# What is asked
Extract, in full, the lines below, beginning at the first and ending with the line that contains "COL = SC.collection". Pictures do not belong in the copy.

----------------

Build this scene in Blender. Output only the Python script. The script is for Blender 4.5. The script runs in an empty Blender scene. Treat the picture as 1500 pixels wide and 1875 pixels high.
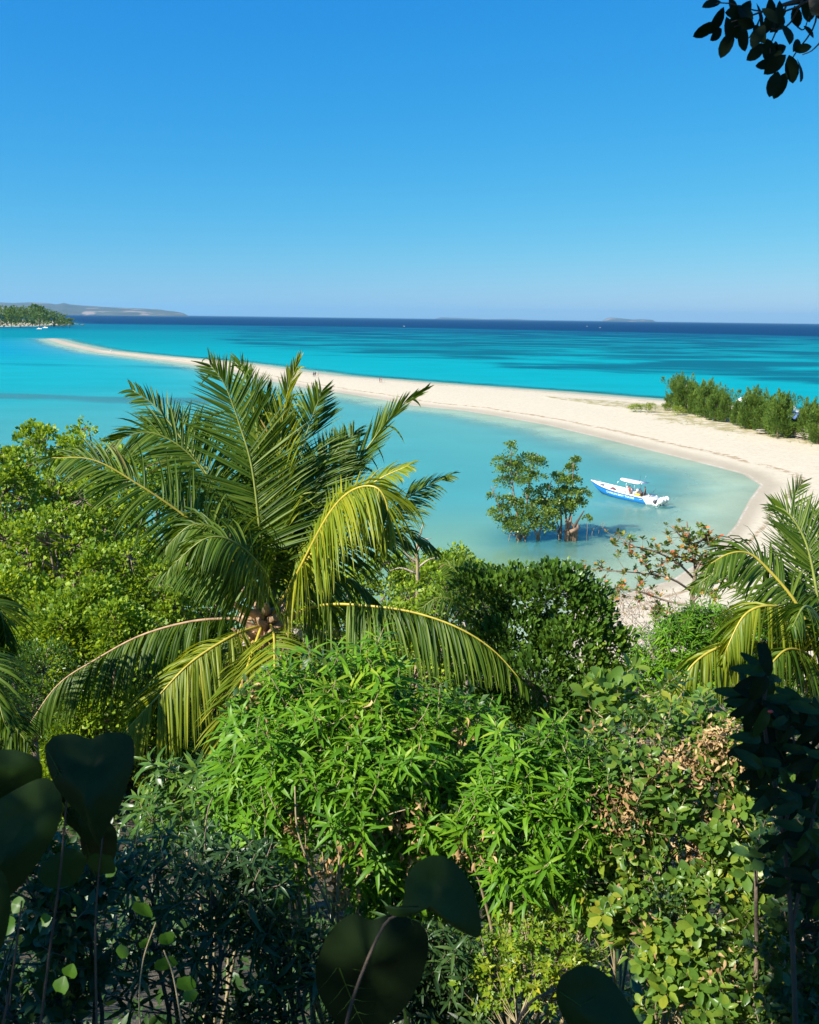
import bpy, bmesh, math, random
import numpy as np
from mathutils import Matrix, Vector

rng = np.random.default_rng(7)
random.seed(7)
SC = bpy.context.scene
COL = SC.collection

# ------------------------------------------------------------------ camera
F = 1608.0
CAMZ = 20.0
PITCH = math.radians(12.46)
ROLL = 0.0130
fwd = np.array([0, math.cos(PITCH), -math.sin(PITCH)])
rgt0 = np.array([1.0, 0, 0])
up0 = np.cross(rgt0, fwd)
rgt = rgt0 * math.cos(ROLL) + up0 * math.sin(ROLL)
upv = up0 * math.cos(ROLL) - rgt0 * math.sin(ROLL)
cam_d = bpy.data.cameras.new('camera')
cam = bpy.data.objects.new('camera', cam_d)
COL.objects.link(cam)
cam_d.sensor_fit = 'HORIZONTAL'
cam_d.sensor_width = 36
cam_d.lens = 36 * F / 1500.0
cam_d.clip_start = 0.05
cam_d.clip_end = 200000
cam_d.dof.use_dof = True
cam_d.dof.focus_distance = 25
cam_d.dof.aperture_fstop = 14
m = Matrix(((rgt[0], upv[0], -fwd[0], 0), (rgt[1], upv[1], -fwd[1], 0), (rgt[2], upv[2], -fwd[2], CAMZ), (0, 0, 0, 1)))
cam.matrix_world = m
SC.camera = cam

# ------------------------------------------------------------------ sky, sun, exposure
SUN_EL = math.radians(40)
sun_h = np.array([-0.80, -0.60]); sun_h /= np.linalg.norm(sun_h)
SUN = np.array([sun_h[0] * math.cos(SUN_EL), sun_h[1] * math.cos(SUN_EL), math.sin(SUN_EL)])
world = bpy.data.worlds.new('World')
SC.world = world
world.use_nodes = True
wn = world.node_tree
bg = wn.nodes['Background']
sky = wn.nodes.new('ShaderNodeTexSky')
sky.sky_type = 'NISHITA'
sky.sun_disc = False
sky.sun_elevation = SUN_EL
sky.sun_rotation = math.atan2(sun_h[0], sun_h[1])
sky.altitude = 0
sky.air_density = 1.0
sky.dust_density = 0.2
sky.ozone_density = 3.0
# grade the sky to the deep tropical blue of the photograph (per-channel gain and gamma)
SKY_S, SKY_E = 0.12, 2.0
sep = wn.nodes.new('ShaderNodeSeparateColor'); comb = wn.nodes.new('ShaderNodeCombineColor')
wn.links.new(sky.outputs[0], sep.inputs[0])
for ch, (A, d0, g, mx_) in enumerate([(0.017, 0.24, 1.88, 0.5), (0.292, 0.46, 0.75, 0.75), (0.77, 0.79, 0.25, 0.95)]):
    m1 = wn.nodes.new('ShaderNodeMath'); m1.operation = 'MULTIPLY'; m1.inputs[1].default_value = 0.1757 / d0
    m2 = wn.nodes.new('ShaderNodeMath'); m2.operation = 'POWER'; m2.inputs[1].default_value = g
    m3 = wn.nodes.new('ShaderNodeMath'); m3.operation = 'MULTIPLY'; m3.inputs[1].default_value = A / (SKY_S * SKY_E)
    m4 = wn.nodes.new('ShaderNodeMath'); m4.operation = 'MINIMUM'; m4.inputs[1].default_value = mx_ / (SKY_S * SKY_E)
    wn.links.new(sep.outputs[ch], m1.inputs[0]); wn.links.new(m1.outputs[0], m2.inputs[0]); wn.links.new(m2.outputs[0], m3.inputs[0]); wn.links.new(m3.outputs[0], m4.inputs[0]); wn.links.new(m4.outputs[0], comb.inputs[ch])
wn.links.new(comb.outputs[0], bg.inputs['Color'])
bg.inputs['Strength'].default_value = 0.12
sl = bpy.data.lights.new('sun', 'SUN')
sl.energy = 5.0
sl.angle = math.radians(0.5)
sl.color = (1.0, 0.95, 0.86)
so = bpy.data.objects.new('sun', sl)
COL.objects.link(so)
so.rotation_euler = Vector(tuple(SUN)).to_track_quat('Z', 'Y').to_euler()
so.location = (0, 0, 60)
SC.view_settings.view_transform = 'Standard'
SC.view_settings.look = 'None'
SC.view_settings.exposure = 1.0
SC.view_settings.gamma = 1
SC.view_settings.use_curve_mapping = False
SC.cycles.max_bounces = 6
SC.cycles.transparent_max_bounces = 8
SC.cycles.volume_bounces = 0

# ------------------------------------------------------------------ helpers: authoring points from the photo
def ray(px, py):
    d = fwd * F + rgt * (px - 750.0) - upv * (py - 937.5)
    return d
def at(px, py, Y):
    d = ray(px, py)
    return np.array([0, 0, CAMZ]) + d * (Y / d[1])
def on(px, py, z=0.0):
    d = ray(px, py)
    return np.array([0, 0, CAMZ]) + d * ((z - CAMZ) / d[2])
def nrm(v):
    v = np.asarray(v, float)
    return v / (np.linalg.norm(v, axis=-1, keepdims=True) + 1e-12)

def tag(o, label=None, cat=None, group=None, kind=None):
    if label:
        o['label'] = label
        if not 4 <= len(label.replace('-', ' ').split()) <= 16: print('LABEL', len(label.split()), label)
    if cat: o['category'] = cat
    if group: o['group'] = group
    if kind: o['kind'] = kind
    return o
def thing(name, loc, label, cat, group=None, rz=0):
    o = bpy.data.objects.new(name, None)
    COL.objects.link(o)
    o.location = tuple(float(a) for a in loc)
    o.rotation_euler = (0, 0, rz)
    o.empty_display_size = 0.2
    return tag(o, label, cat, group)

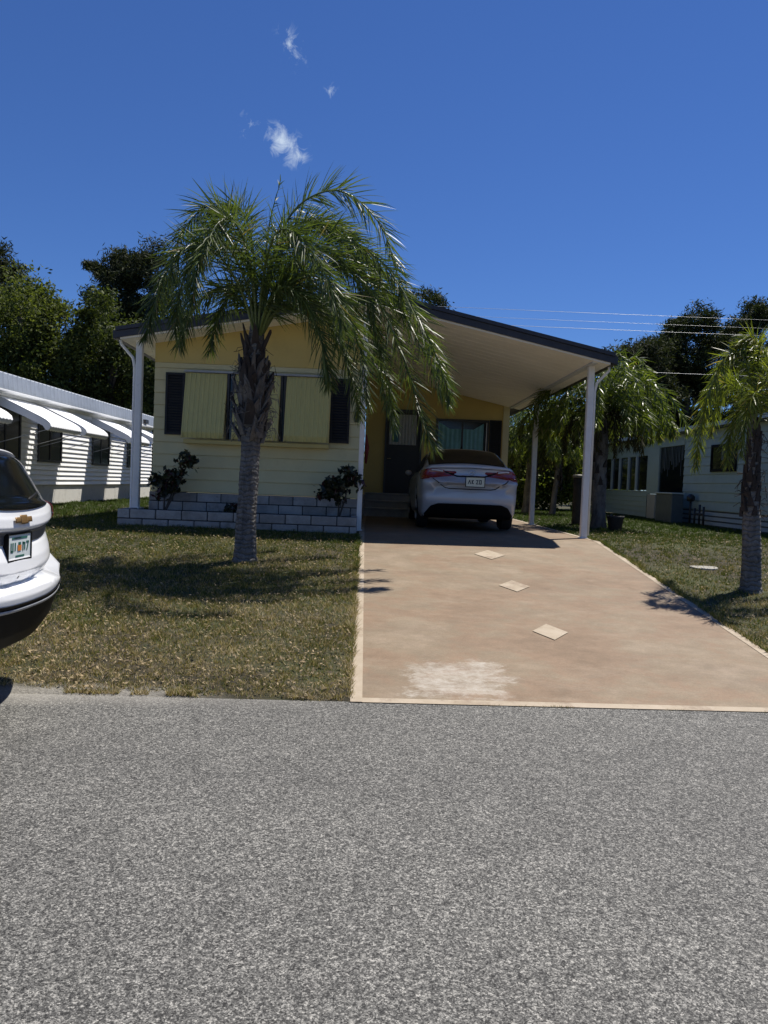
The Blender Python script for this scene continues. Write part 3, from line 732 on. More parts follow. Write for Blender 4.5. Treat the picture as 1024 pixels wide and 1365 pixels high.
# small palm at the right edge --------------------------------------------
QX, QY, QZ = 4.60, 9.17, .40
pr = thing('palm_tree', 'slim yellow-green palm with drooping fronds at the right edge of the lawn', 'palm tree', (QX, QY, QZ), 'palm trees')
palm_trunk(pr, [(.16, QZ - .08), (.125, QZ + .06), (.108, QZ + .35), (.100, QZ + .9), (.09, QZ + 1.0), (.07, QZ + 1.6), (.05, QZ + 2.2)], QX, QY, M['palm_trunk'], (-.10, 0))
boots(pr, QX - .07, QY, 1.28, 2.30, .088, .045, 46, M['palm_fibre'], .12, .2)
random.seed(5)
def C2(*pts): return [(QX - .08 + a * .95, QY + b, 2.26 + c * .95) for a, b, c in pts]
for c in [C2((0, 0, 0), (-.05, 0, .6), (-.2, 0, 1.02), (-.45, -.05, .95), (-.62, -.05, .5), (-.68, -.05, .1)),
          C2((0, 0, 0), (-.1, .1, .5), (-.3, .2, .7), (-.5, .25, .45), (-.58, .25, -.05), (-.6, .25, -.4)),
          C2((0, 0, 0), (-.08, -.2, .4), (-.22, -.4, .5), (-.36, -.5, .2), (-.42, -.55, -.25)),
          C2((0, 0, 0), (.02, -.1, .65), (.1, -.2, 1.05), (.3, -.3, 1.0), (.5, -.35, .55), (.58, -.35, .1)),
          C2((0, 0, 0), (.1, .1, .6), (.3, .2, .95), (.55, .2, .7), (.75, .2, .2), (.8, .2, -.2)),
          C2((0, 0, 0), (.1, -.1, .4), (.3, -.2, .55), (.5, -.25, .2), (.6, -.3, -.3)),
          C2((0, 0, 0), (0, .3, .6), (-.05, .6, .85), (-.1, .8, .55), (-.12, .9, .1)),
          C2((0, 0, 0), (.0, -.3, .55), (-.05, -.55, .75), (-.1, -.75, .45), (-.1, -.85, 0)),
          C2((0, 0, 0), (-.05, 0, .3), (-.18, 0, .35), (-.28, 0, .05), (-.32, 0, -.35)),
          C2((0, 0, 0), (.05, 0, .8), (0, 0, 1.15), (-.12, 0, 1.25), (-.3, 0, 1.1))]:
    frond(c, .25, 300, pr, M['palm_leaf_light'], wind=(.03, 0, 0), width=.0065, drop=.55, r0=.011, plum=75)

# broad palm behind the front corner post -------------------------------------
def round_palm(label, x, y, z0, th, tr, reach, droop, n, leaf, mat, lean=(0, 0), seed=1, up=.8):
    random.seed(seed)
    t = thing('palm_tree', label, 'palm tree', (x, y, z0), 'palm trees')
    palm_trunk(t, [(tr * 1.25, z0 - .05), (tr, z0 + .2), (tr * .95, z0 + th * .6), (tr * 1.1, z0 + th * .8), (tr * .7, z0 + th)], x, y, M['palm_boot'], lean, n=20)
    boots(t, x + lean[0] * .8, y + lean[1] * .8, z0 + th * .35, z0 + th * .95, tr * .95, tr * .7, 30, M['palm_fibre'], .16, .4)
    cx, cy, cz = x + lean[0], y + lean[1], z0 + th
    for k in range(n):
        a = k * 2.399 + random.uniform(-.2, .2); e = (k + .5) / n      # e: 0 upright .. 1 hanging
        r = reach * (.62 + .38 * math.sin(PI * min(1, e * .75 + .2))) * random.uniform(.85, 1.1)
        h = up * (1.25 - 1.15 * e) * random.uniform(.85, 1.15)
        ca, sa = math.cos(a), math.sin(a)
        ctrl = [(cx, cy, cz)] + [(cx + ca * r * q, cy + sa * r * q, cz + zz) for q, zz in ((.2, h * .7), (.5, h), (.78, h * .62 - droop * .15), (.95, h * .1 - droop * .5), (1.0, -droop * (.55 + .6 * e)))]
        frond(ctrl, leaf, 150, t, mat, wind=(.03, 0, 0), width=.0105, drop=.3, r0=.014, plum=85)
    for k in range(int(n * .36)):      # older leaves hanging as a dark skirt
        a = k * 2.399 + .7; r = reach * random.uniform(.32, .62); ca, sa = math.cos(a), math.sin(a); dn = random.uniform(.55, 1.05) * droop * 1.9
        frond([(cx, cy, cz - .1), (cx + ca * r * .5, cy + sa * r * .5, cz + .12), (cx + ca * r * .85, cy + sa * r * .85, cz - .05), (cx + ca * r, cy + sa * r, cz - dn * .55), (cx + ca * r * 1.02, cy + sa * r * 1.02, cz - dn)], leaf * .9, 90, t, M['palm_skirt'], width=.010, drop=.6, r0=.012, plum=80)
    return t
round_palm('broad bushy palm with a dark trunk right behind the front corner post', 4.79, 16.2, .75, 2.35, .15, 1.62, .42, 56, .27, M['palm_leaf_mid'], (-.05, 0), 3, .92)
round_palm('farther bushy palm with slim dark trunk between the sedan and the thin middle post', 5.0, 24.8, .75, 2.4, .17, 1.75, .7, 30, .36, M['palm_leaf_mid'], (.15, 0), 9, 1.1)
round_palm('small palm with a thin trunk seen right of the thin middle post under the carport', 5.62, 24.0, .75, 2.2, .09, 1.25, .6, 20, .33, M['palm_leaf_mid'], (.2, 0), 14, .9)

# ------------------------------------------------------------------ yellow house with carport
HO = (-.1, 13.6, .75)
house = thing('mobile_home', 'pale yellow mobile home with brown gable roof and an open carport on white posts', 'house', HO)
RZ = lambda x: (4.56 + (x + .1) * .1825) if x < -.1 else (4.56 - (x + .1) * .2125)      # roof top
YF, YB = 12.3, 29.0
XL, XR = -4.12, 3.74
TH = .15
roof = MB()
for (xa, xb) in ((XL, -.1), (-.1, XR)):
    roof.hexa([(xa, YF, RZ(xa) - TH * .9), (xb, YF, RZ(xb) - TH * .9), (xb, YB, RZ(xb) - TH * .9), (xa, YB, RZ(xa) - TH * .9),
               (xa, YF, RZ(xa) - .005), (xb, YF, RZ(xb) - .005), (xb, YB, RZ(xb) - .005), (xa, YB, RZ(xa) - .005)])
roof = roof.build('roof', M['roof_dark'], house)
fa = MB()
for (xa, xb) in ((XL - .03, -.1), (-.1, XR + .03)):
    fa.hexa([(xa, YF - .03, RZ(xa) - TH), (xb, YF - .03, RZ(xb) - TH), (xb, YF - .003, RZ(xb) - TH), (xa, YF - .003, RZ(xa) - TH),
             (xa, YF - .03, RZ(xa) - .045), (xb, YF - .03, RZ(xb) - .045), (xb, YF - .003, RZ(xb) - .045), (xa, YF - .003, RZ(xa) - .045)])
    fa.hexa([(xa, YF - .055, RZ(xa) - .04), (xb, YF - .055, RZ(xb) - .04), (xb, YF + .3, RZ(xb) - .002), (xa, YF + .3, RZ(xa) - .002),
             (xa, YF - .055, RZ(xa) + .02), (xb, YF - .055, RZ(xb) + .02), (xb, YF + .3, RZ(xb) + .02), (xa, YF + .3, RZ(xa) + .02)])
for s, xe in ((-1, XL), (1, XR)):
    a, b = sorted((xe, xe + s * .09))
    fa.box(a + (.003 if s > 0 else 0), b - (.003 if s < 0 else 0), YF + .02, YB, RZ(xe) - .16, RZ(xe) - .03)
fa.build('fascia', M['fascia_brown'], roof)
# ribbed soffit pans running from ridge to eave
sf = MB(); PW = .305
for (xa, xb) in ((XL + .03, -.12), (-.08, XR - .03)):
    y = YF + .01
    while y < 20.0 - .02:
        y1 = min(y + PW, 20.0)
        for ya, yb, dz in ((y, y1 - .03, .030), (y1 - .03, y1, .0)):
            za = RZ(xa) - TH * .9 - dz; zb = RZ(xb) - TH * .9 - dz
            sf.hexa([(xa, ya, za - .012), (xb, ya, zb - .012), (xb, yb, zb - .012), (xa, yb, za - .012), (xa, ya, za + dz - .002), (xb, ya, zb + dz - .002), (xb, yb, zb + dz - .002), (xa, yb, za + dz - .002)])
        y = y1
sf.build('soffit', M['soffit_white'], roof)
# lap siding wall builder: sawtooth profile
def lap_profile(z0, z1, lap, out):
    pts = [(0, z0)]; z = z0
    while z < z1 - .001:
        zt = min(z + lap, z1); pts += [(-.012, z), (-.012, z + lap * .05), (out, z + lap * .055), (out, z + lap * .12), (.0015, zt)]; z = zt
    return pts
def lap_wall_y(mb, x0, x1, y, z0, z1, lap=.205, out=.014, back=.08):     # faces -y
    pr_ = lap_profile(z0, z1, lap, out)
    poly = [(y - d, z) for d, z in pr_] + [(y + back, z1), (y + back, z0)]
    mb.prism([(p[0], p[1]) for p in poly], 0, x0, x1)
def lap_wall_x(mb, y0, y1, x, s, z0, z1, lap=.205, out=.014, back=.08):  # faces s*x
    pr_ = lap_profile(z0, z1, lap, out)
    poly = [(x + s * d, z) for d, z in pr_] + [(x - s * back, z1), (x - s * back, z0)]
    mb.prism(poly, 1, y0, y1)
WX0, WX1, FY = -3.71, -.26, 12.95
fw = MB(); lap_wall_y(fw, WX0, WX1, FY, 1.265, 3.41)
fw.build('wall', M['yellow_siding'], house)
gb = MB()      # upper gable panels, set in vertical sheets
GS = (-2.90, -2.05, -1.19)
for (xa, xb) in ((WX0, GS[0] - .0015), (GS[0] + .0015, GS[1] - .0015), (GS[1] + .0015, GS[2] - .0015), (GS[2] + .0015, WX1)):
    gb.hexa([(xa, FY - .01, 3.413), (xb, FY - .01, 3.413), (xb, FY + .08, 3.413), (xa, FY + .08, 3.413), (xa, FY - .01, RZ(xa) - .16), (xb, FY - .01, RZ(xb) - .16), (xb, FY + .08, RZ(xb) - .16), (xa, FY + .08, RZ(xa) - .16)])
for x_ in GS:
    gb.box(x_ - .012, x_ + .012, FY - .018, FY - .0105, 3.42, RZ(x_) - .18)
gb.build('gable_wall', M['yellow_gable'], house)
sw = MB(); lap_wall_x(sw, FY + .086, 20.0, WX1 - .02, 1, 1.265, 4.30)
sw.build('side_wall', M['yellow_siding'], house)
sl2 = MB(); lap_wall_x(sl2, FY + .086, 28.5, WX0 + .08, -1, 1.265, 3.66)
sl2.build('side_wall', M['yellow_siding'], house)
cw = MB()
def wallpoly(mb, xa, xb, y, z0, z1a, z1b, th=.1): mb.hexa([(xa, y, z0), (xb, y, z0), (xb, y + th, z0), (xa, y + th, z0), (xa, y, z1a), (xb, y, z1b), (xb, y + th, z1b), (xa, y + th, z1a)])
wallpoly(cw, -.26, .28, 20.0, .75, RZ(-.1) - .17, RZ(.28) - .17)
wallpoly(cw, .281, 1.18, 20.0, 3.42, RZ(.28) - .17, RZ(1.18) - .17)
wallpoly(cw, 1.181, 3.44, 20.0, .75, RZ(1.18) - .17, RZ(3.44) - .17)
cw.box(.281, 1.18, 20.0, 20.1, .75, 1.245)
cw.build('carport_wall', M['yellow_gable'], house)
cr_ = MB(); lap_wall_x(cr_, 20.1, 28.5, 3.36, 1, .75, 3.62); cr_.build('side_wall', M['yellow_siding'], house)
ct = MB(); ct.box(3.30, 3.46, 19.965, 19.998, .76, 3.66); ct.build('corner_trim', M['yellow_siding'], house)
# block skirting
def block_wall(mb_b, x0, x1, y0, y1, z0, rows, hgt, ln, along='x', gap=.014):
    for r_ in range(rows):
        z = z0 + r_ * hgt; x = x0 - (ln / 2 if r_ % 2 else 0) - random.uniform(0, .04)
        while x < x1:
            a, b = max(x + gap / 2, x0), min(x + ln - gap / 2, x1)
            if b - a > .03:
                j = random.uniform(0, .012)
                if along == 'x': mb_b.box(a, b, y0 + j, y1, z + gap / 2, z + hgt - gap / 2)
                else: mb_b.box(y0, y1 - j, a, b, z + gap / 2, z + hgt - gap / 2)
            x += ln
random.seed(3)
sk = MB(); block_wall(sk, WX0 - .02, WX1 + .02, FY - .10, FY + .02, .80, 3, .154, .40)
sk = sk.build('skirting', M['white_block'], house, bevel=.008)
MB().box(WX0 - .01, WX1 + .01, FY - .075, FY + .06, .70, 1.258).build('mortar', M['mortar'], sk)
ss = MB(); block_wall(ss, FY + .04, 20.0, WX1 - .04, WX1 + .06, .80, 3, .15, .42, 'y'); ss.build('skirting', M['white_block'], house, bevel=.008)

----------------

# Solved exercise
Build this scene in Blender. Output only the Python script. The script is for Blender 4.5. The script runs in an empty Blender scene. Treat the picture as 1500 pixels wide and 1875 pixels high.
import bpy, bmesh, math, random
import numpy as np
from mathutils import Matrix, Vector

rng = np.random.default_rng(7)
random.seed(7)
SC = bpy.context.scene
COL = SC.collection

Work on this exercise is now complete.